Mudanças no cenário mundial: o mundo em convulsão e a caminho

Viver no mundo como ‘estrangeiros e migrantes’ (Primeira carta de S. Pedro 2,11)
O crescimento da onda nacionalista e anti-imigratória das recentes eleições francesas assinala importantes mudanças no panorama mundial. Os resultados deste pleito contrastam com o período anterior de grande vitalidade democrática e cultural francesa, mas confirmam minhas observações sobre tais tendências já latentes anteriormente. A emergência desta onda se insere num processo mundial mais amplo de “desgloblalização” e reação contra algumas transformações provocadas pela globalização.
Esta sacudiu os alicerces da vida francesa, alimentando manifestações nacionalistas e autoritárias. Após rápida expansão (1990 a 2000), a globalização enfraqueceu depois da crise de 2008/09. As forças político-econômicas em luta pela hegemonia no cenário internacional se reorganizaram, e despontaram tendências de tipo neonazista não só na França e Europa como também nos Estados Unidos e Brasil.
Acompanhei a situação anterior à globalização, sua implantação e transformações. Quando cheguei à Paris, nos anos sessenta, o centro da cidade era cosmopolita, porém preservava suas antigas características tradicionalmente francesas. Participando das atividades e lutas do meio universitário – onde estudei e trabalhei, vivi sua abertura democrática e esclarecimento intelectual e político. Este meio ‘aberto’ e ‘progressista’ não correspondia, entretanto, à ‘França profunda’ nem ao seu passado colonialista.
Percebi existir um sentimento de superioridade francesa na relação com os estrangeiros e particularmente um repúdio aos árabes e africanos. Constatei haver uma forte pressão para os estrangeiros se moldarem ao modelo da ‘República’, que se manifestava, por exemplo, na proibição do uso de véu e do modo de vestir das mulheres mulçumanas. Minha tomada de consciência se acentuou quando fui trabalhar como psicóloga de um grupo de educadores, na periferia de Paris, ao verificar como eram tratados os imigrantes que ali viviam.
Foi aí que – sem estar ainda ligada ao cristianismo – comecei a me assumir como estrangeira e migrante neste mundo. A atual crise mundial e o crescimento dos movimentos migratórios trouxeram à tona discursos de ódio na voz de candidatos que atribuem aos imigrantes africanos e mulçumanos os problemas de insegurança, desemprego e destruição do modo de vida francês – gerados, na realidade, no processo de globalização. Estes discursos exprimem uma forma de ‘nacionalismo’ avesso aos estrangeiros, que pretende defender a ‘nação’ e o ‘povo’ francês’, contra o ‘globalismo’, a Otan e a aliança militar do Ocidente.

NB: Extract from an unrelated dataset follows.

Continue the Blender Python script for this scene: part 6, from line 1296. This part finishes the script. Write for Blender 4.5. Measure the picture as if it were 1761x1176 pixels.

Permanece, entretanto, atuante uma longa tradição de luta pelos direitos sociais, igualdade, liberdade e fraternidade – reforçada atualmente pela politização dos mais jovens. Esta vertente combate o desemprego e crescente diminuição do poder de compra francês, mas condena as condições de acolhimento e violência policial contra os imigrantes.
O acirramento da divisão política ocorre também no plano internacional, expressando-se na formação de blocos de países, medo do terrorismo, erupção de guerras, preocupação com o neototalitarismo e frustrantes tentativas de usar a diplomacia para preservar a estabilidade da Europa. Com o aprofundamento da crise social, proliferam diversos grupos neonazistas que se levantam contra a democracia e os valores humanitários. A defesa destes me parece fundamental para a renovação da humanidade, em direção a qual caminho como migrante e estrangeira na presente configuração do mundo.